Hartmut Geerken and
the Art Ensemble of Chicago
Zero Sun No Point:
Dedicated to Mynona and Sun Ra
(Leo CD LR 329/330)
Zero Sun No Point is a belated release of two performances by the Jarmanless version of the Art Ensemble, dating from consecutive days in October 1996. German writer/musician Hartmut Geerken composed the two interlinked scores performed here and participates in both performances. Though the liner notes call them “radio plays,” the pieces could more accurately be described as “musicircus” works in the tradition of John Cage. As with Cage, the sources are as much literary, conceptual and philosophical as musical. The first piece, Zero Sun, is a tribute to Salomo Friedlaender (“Mynona”), author of Creative Indifference and I-Heliocentre; the second, No Point, concerns Sun Ra, not simply as a musician but as a thinker and poet (Ra’s homemade etymologies and riddling wordplay are prominent components of the piece). But Geerken’s accretive, associative scores also find room for Kant, a prose text by Amiri Baraka, recordings of Artaud and Pound, the sound of a swarm of bees, and much else; the linguistic melange ranges from English, French and German to Korean and Djolla; the performances also involve live input from audience members and the broadcast and reception of messages via the internet.

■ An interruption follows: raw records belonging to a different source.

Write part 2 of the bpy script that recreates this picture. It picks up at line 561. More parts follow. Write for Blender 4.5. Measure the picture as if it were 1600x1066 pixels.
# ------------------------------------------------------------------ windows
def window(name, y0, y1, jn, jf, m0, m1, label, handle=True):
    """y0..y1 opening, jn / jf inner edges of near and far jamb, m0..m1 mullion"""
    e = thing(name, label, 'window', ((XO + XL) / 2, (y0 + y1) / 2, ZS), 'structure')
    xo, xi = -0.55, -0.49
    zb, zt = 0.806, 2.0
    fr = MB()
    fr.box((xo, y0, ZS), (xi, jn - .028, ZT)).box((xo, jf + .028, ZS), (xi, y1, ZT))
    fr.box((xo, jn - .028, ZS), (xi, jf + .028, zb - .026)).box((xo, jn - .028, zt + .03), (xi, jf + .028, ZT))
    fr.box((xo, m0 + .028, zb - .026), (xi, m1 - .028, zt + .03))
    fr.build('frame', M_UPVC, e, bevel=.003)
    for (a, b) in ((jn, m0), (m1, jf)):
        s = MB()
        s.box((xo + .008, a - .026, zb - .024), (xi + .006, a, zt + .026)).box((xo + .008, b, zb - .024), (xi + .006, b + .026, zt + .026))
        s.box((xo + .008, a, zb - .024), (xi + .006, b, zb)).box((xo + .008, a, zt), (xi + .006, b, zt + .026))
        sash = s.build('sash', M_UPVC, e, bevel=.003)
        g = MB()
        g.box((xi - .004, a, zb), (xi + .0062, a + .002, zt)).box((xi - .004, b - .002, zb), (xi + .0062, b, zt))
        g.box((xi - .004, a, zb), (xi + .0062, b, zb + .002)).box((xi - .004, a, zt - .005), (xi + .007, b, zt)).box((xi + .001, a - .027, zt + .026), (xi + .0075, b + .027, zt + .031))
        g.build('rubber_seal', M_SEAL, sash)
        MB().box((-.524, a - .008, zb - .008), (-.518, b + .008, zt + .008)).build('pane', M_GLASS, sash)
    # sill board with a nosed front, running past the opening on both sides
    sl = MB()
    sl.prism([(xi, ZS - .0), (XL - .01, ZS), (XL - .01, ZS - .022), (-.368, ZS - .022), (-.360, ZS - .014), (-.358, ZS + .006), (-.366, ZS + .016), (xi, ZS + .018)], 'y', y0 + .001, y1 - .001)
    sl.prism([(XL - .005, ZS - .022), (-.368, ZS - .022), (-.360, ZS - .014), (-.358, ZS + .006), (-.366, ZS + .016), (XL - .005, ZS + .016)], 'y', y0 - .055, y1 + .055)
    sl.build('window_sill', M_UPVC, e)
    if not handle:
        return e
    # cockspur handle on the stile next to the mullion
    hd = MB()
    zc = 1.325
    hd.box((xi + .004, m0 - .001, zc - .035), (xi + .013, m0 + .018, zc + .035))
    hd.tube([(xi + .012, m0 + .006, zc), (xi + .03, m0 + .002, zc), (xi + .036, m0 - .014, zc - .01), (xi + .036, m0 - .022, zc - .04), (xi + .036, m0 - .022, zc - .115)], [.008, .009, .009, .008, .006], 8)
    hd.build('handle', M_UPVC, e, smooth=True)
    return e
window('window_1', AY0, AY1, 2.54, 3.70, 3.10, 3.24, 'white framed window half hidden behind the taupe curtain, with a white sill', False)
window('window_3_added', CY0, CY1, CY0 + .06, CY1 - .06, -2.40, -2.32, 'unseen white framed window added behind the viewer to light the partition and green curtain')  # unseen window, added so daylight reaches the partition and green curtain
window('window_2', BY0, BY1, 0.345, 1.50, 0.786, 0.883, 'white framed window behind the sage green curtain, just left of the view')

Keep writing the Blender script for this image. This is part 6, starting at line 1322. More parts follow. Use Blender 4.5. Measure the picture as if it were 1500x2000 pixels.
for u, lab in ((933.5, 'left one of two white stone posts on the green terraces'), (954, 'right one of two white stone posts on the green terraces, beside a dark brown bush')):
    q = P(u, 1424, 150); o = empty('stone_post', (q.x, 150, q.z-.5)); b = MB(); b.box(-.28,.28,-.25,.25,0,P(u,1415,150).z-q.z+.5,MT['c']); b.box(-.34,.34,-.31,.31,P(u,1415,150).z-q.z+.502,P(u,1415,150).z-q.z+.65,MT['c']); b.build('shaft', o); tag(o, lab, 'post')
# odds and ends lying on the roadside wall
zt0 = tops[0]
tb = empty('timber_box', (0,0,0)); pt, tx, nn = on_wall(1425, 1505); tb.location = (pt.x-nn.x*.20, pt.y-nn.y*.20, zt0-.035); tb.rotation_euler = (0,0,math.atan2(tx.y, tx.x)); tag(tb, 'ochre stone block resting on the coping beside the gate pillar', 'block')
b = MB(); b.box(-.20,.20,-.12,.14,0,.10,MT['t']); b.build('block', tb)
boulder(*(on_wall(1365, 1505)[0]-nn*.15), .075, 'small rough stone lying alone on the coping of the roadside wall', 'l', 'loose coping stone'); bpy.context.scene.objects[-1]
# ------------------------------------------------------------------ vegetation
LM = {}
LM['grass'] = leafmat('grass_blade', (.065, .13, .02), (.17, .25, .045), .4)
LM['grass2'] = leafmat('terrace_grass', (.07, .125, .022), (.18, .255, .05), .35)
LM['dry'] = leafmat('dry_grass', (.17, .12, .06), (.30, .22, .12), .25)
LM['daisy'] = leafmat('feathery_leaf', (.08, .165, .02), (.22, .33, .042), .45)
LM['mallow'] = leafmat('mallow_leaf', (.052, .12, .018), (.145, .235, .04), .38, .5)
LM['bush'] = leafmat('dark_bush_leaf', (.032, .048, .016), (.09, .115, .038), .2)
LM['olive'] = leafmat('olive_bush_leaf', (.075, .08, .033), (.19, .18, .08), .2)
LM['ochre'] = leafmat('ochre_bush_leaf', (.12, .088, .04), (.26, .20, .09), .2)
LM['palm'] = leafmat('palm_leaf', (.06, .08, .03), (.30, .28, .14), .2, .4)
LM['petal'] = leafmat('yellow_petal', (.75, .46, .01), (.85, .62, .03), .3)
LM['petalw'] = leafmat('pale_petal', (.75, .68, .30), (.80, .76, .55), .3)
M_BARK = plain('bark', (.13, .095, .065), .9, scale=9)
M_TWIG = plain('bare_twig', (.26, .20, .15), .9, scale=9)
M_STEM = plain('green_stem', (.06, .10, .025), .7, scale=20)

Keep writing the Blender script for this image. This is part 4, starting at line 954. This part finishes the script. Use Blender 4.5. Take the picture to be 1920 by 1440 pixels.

Does all this add up to a curiosity or a satisfying musical event? Not an easy question to answer, in part because of the sheer disparateness of the materials and artistic personalities that went into the project, in part because the copious documentation in the accompanying booklet is more confusing than helpful. (Geerken’s text and reproduced score and Steve Lake’s live report on the second concert often contradict the recordings, so presumably further reworking occurred in the studio. For instance, the timings and ordering of events in No Point quite often disagree with both the score and Lake’s report.) Geerken is not a skilled player, but rather a conceptualist and a collector of musical instruments from around the world (especially gongs); large portions of both performances are, unsurprisingly, percussion workouts. This is very much in the Art Ensemble and Arkestra tradition, of course, but does require some patience on the part of the listener. Some passages on the discs are excellent, such as the opening of No Point, where the band riffs vocally on a Ra aphorism: “You made a mistake. You did something wrong. Make another mistake and do something right.” However, I can see no justification for Geerken’s most irritating and obtrusive intervention: on Zero Sun, a grooving jazz medley (which includes “I Didn’t Know What Time It Was”) has been shredded mercilessly in the editing booth. (Geerken’s liner notes omit even to mention this, let alone explain it.) If one ignores that act of defacement, Zero Sun is otherwise probably the more convincing of the two pieces, avoiding No Point’s occasional tendency to get bogged down in gong-banging. Certainly the Art Ensemble is in fine latterday form, with the late Lester Bowie superb even as the shades draw near.